Очень часто исследователи творчества Маяковского видят в строках поэта эхо какого-нибудь определенного афоризма. Нам представляется, что это может быть упрощением ситуации.

В комментариях к стихотворению «Ух, и весело» нас настойчиво отсылают только к последней фразе гоголевской «Повести о том, как поссорился Иван Иванович с Иваном Никифоровичем»: «Скучно на этом свете, господа!»

Вполне вероятно, что само название стихотворения противопоставляется знаменитому изречению. Однако уже в первой строфе читаем: «О скуке на этом свете Гоголь говаривал много…» Сам поэт нам указывает направление поиска! Поэтому опираться только лишь на один афоризм, пусть и достаточно известный, было бы опрометчиво.

Ведь говаривал о скуке писатель и в комедии «Игроки». Ихарев жалуется, что после последнего выигрыша в карты «не имел практики в продолжение целого месяца» «Представить не можете, какую испытывал я скуку во все это время. Скука, скука смертная!»

В «Женитьбе» мы находим примечательные слова: «Неприятнее всего, когда в такую погоду сидишь один. Женатому человеку совсем другое дело – не скучно, а если в одиночестве – так это просто…» Данные слова принадлежат не кому-нибудь, а экзекутору Яичнице: ведь ирония судьбы заключается в том, что Маяковский играл именно этого персонажа, когда в декабре 1912 г. он и его друзья, находясь в Чернянке Нижнее-Днепровского уезда Таврической губернии (ныне Каховского района Херсонской области, во время святок поставили гоголевскую комедию! «Яичница получился занятный и вызвал шумные одобрения зрителей», – вспоминает знакомый поэта А. Безваль. Круг замкнулся! Всем известна феноменальная память Маяковского – и факт биографии вполне может перерасти в связующее звено между творчеством автора «Женитьбы» и автора стихотворения «Ух, и весело!».

Любопытно обращение Маяковского к творчеству Гоголя в стихотворении «Наше новогодие» (1926).

Не купая

в прошедшем взора,

не питаясь

зрелищем древним,

кто и нынче

послал ревизоров

по советским

Марьям Андреевнам?

 

В комментарии 7-го тома полного собрания сочинений к стихотворению ничего не говорится об этих строках, как будто разъяснений и не требуется: всем, мол, и так понятно, о каком произведении Гоголя идет речь: о «Ревизоре». Однако ведь там нет Марии Андреевны! Есть жена городничего Анна Андреевна и их дочь Марья Антоновна! Стыдливое упоминание Анны Андреевны в 13-м томе (в указателе имен и названий) говорит о том, что глубокоуважаемые составители тома хотели бы скрыть позорную, по их мнению, ошибку поэта… На наш взгляд, мы наблюдаем у Маяковского ту же тенденцию. Речь идет не столько о конкретном персонаже, сколько о живучей, характернейшей черте нашей жизни, и симбиоз из двух имен создается сознательно: ведь ревизорам надо проверять состояние дел не только у жен современных городничих и их дочерей…  

 

Литература

1.        Левченко М. Живий серед живих (Володимир Маяковський та його українські зв’язки). – К. – 1973 – с. 32.

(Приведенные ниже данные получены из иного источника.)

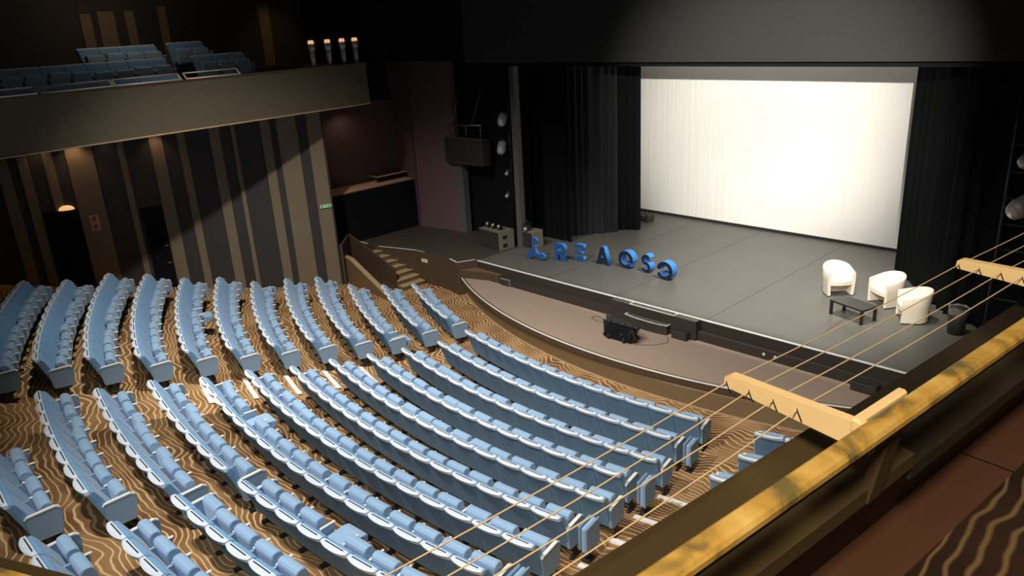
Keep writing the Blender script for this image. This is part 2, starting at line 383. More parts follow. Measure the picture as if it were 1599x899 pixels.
b = MB(); strip(b, [(-7.55, 0.0), (-7.79, -0.54), (-8.28, -0.42)], 0.045, 1.104, 'white'); strip(b, [(-10.0, -0.46), (-10.8, -0.70), (-11.5, -0.93)], 0.04, 1.104, 'white')
strip(b, [(-9.6, -0.43), (-10.0, -0.46)], 0.03, 1.104, 'label'); strip(b, [(-12.15, -0.98), (-12.6, -0.98)], 0.05, 1.104, 'white')
b.build('edge_strip', ss)
b = MB(); b.box((-9.75, -0.475, 0.74), (-9.45, -0.425, 0.86), 'label', 0.01); tag(b.build('wall_plate'), 'small cream plate on the curved brown wall beside the stairs', 'plate')

# forestage (orchestra pit cover) with its curved front wall
def topc(x): return 11.859-math.sqrt(14.165**2-(x+0.687)**2)
def botc(x): return 13.087-math.sqrt(15.368**2-(x+0.154)**2)
XS = [-7.79+15.6*i/72 for i in range(73)]
fs_ = thing('forestage', (0, 0, 0), 'lens shaped forestage covered in dusty brown carpet before the stage', 'stage')
b = MB(); b.grid([[(x, topc(x)+.02, 0.60) for x in XS], [(max(x, -7.5), 0.0 if x > -7.5 else -0.1, 0.60) for x in XS]], 'apron', smooth=False)
b.grid([[(x, topc(x)+.02, 0.45) for x in XS], [(max(x, -7.5), 0.0 if x > -7.5 else -0.1, 0.45) for x in XS]], 'wood_dark', smooth=False); b.build('deck', fs_)
b = MB()
b.grid([[(x, botc(x)-.02, -0.02) for x in XS], [(x, topc(x)*.4+botc(x)*.6+.0, 0.38) for x in XS], [(x, topc(x)-.0, 0.42) for x in XS], [(x, topc(x)-.04, 0.46) for x in XS], [(x, topc(x)-.04, 0.60) for x in XS], [(x, topc(x)+.04, 0.60) for x in XS]], 'wood_mid', smooth=False)
b.build('curved_front', fs_)
b = MB(); b.grid([[(x, topc(x)-.045, 0.445) for x in XS], [(x, topc(x)-.05, 0.59) for x in XS], [(x, topc(x)-.03, 0.602) for x in XS]], 'wood_dark', smooth=False); b.build('lip', fs_)
b = MB(); b.grid([[(x, topc(x)-.052, 0.590) for x in XS], [(x, topc(x)-.052, 0.612) for x in XS], [(x, topc(x)-.018, 0.612) for x in XS], [(x, topc(x)-.018, 0.600) for x in XS]], 'white', smooth=False); b.build('edge_strip', fs_)
b = MB(); b.grid([[(x, botc(x)-.06, 0.0) for x in XS], [(x, botc(x)-.06, 0.03) for x in XS], [(x, botc(x)-.02, 0.03) for x in XS]], 'tan_line', smooth=False); b.build('skirting', fs_)
b = MB()
b.prism([(-7.74, -0.56), (-7.3, -0.36), (-6.75, -0.17), (-6.3, -0.16), (-6.3, 0.0), (-7.5, 0.0)], 0.58, 0.85, 'wood_dark', mtop='wood_mid'); b.build('corner_ledge', fs_)

# centre steps between forestage and stage
cs = thing('stage_steps', (0, 0, 0), 'dark stage steps with white outlined landings at the stage centre', 'steps')
b = MB(); b.prism([(-1.84, -0.23), (0.78, -0.23), (0.78, 0.0), (-1.84, 0.0)], 0.6, 1.098, 'stage_front', mtop='stage'); b.build('upper_landing', cs)
b = MB(); strip(b, [(-1.24, 0.0), (-1.24, -0.205), (0.13, -0.205), (0.13, 0.0)], 0.035, 1.104, 'white'); b.build('edge_strip', cs)
cur = [(-1.29, -0.36), (-0.95, -0.42), (-0.6, -0.44), (-0.25, -0.43), (0.04, -0.38)]
b = MB(); b.prism([(-1.29, -0.2)]+cur+[(0.04, -0.2)], 0.6, 0.85, 'stage_front', mtop='stage'); b.box((-1.78, -0.34, 0.6), (-1.29, -0.2, 0.85), 'stage_front'); b.build('lower_step', cs)
b = MB(); strip(b, [(-1.28, -0.22)]+[(x, y+.015) for x, y in cur]+[(0.03, -0.22)], 0.03, 0.855, 'white'); b.build('edge_strip', cs)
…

2.        Харджиев Н. Заметки о Маяковском. // Литературное наследство. –
т. 65. –  М. – 1958 – с. 397.

3.        Перцов В. Маяковский. Жизнь и творчество. т. 1. М.  1976. с. 23.

4.        Чуковский К. Маяковский.  // В. Маяковский в  воспоминаниях совpеменников». М.  1963. с. 133.

5.        Гончаров Б. О поэтике Маяковского. – М. – 1973. – с. 330.

6.        В поэтическом мире Маяковского. – Л. – 1983. с. 30.

7.        Асеев H. Достоевский и Маяковский. // Родословная поэзии. М. 1990. с. 138–139.

8.        Субботин А. Маяковский сквозь призму жанра. – М. – 1986. – с. 37-38

9.        Субботин А. Маяковский сквозь призму жанра. – М. – 1986. – с. 40

10.    Белый Андрей Мастерство Гоголя. – М. 1934. – 91.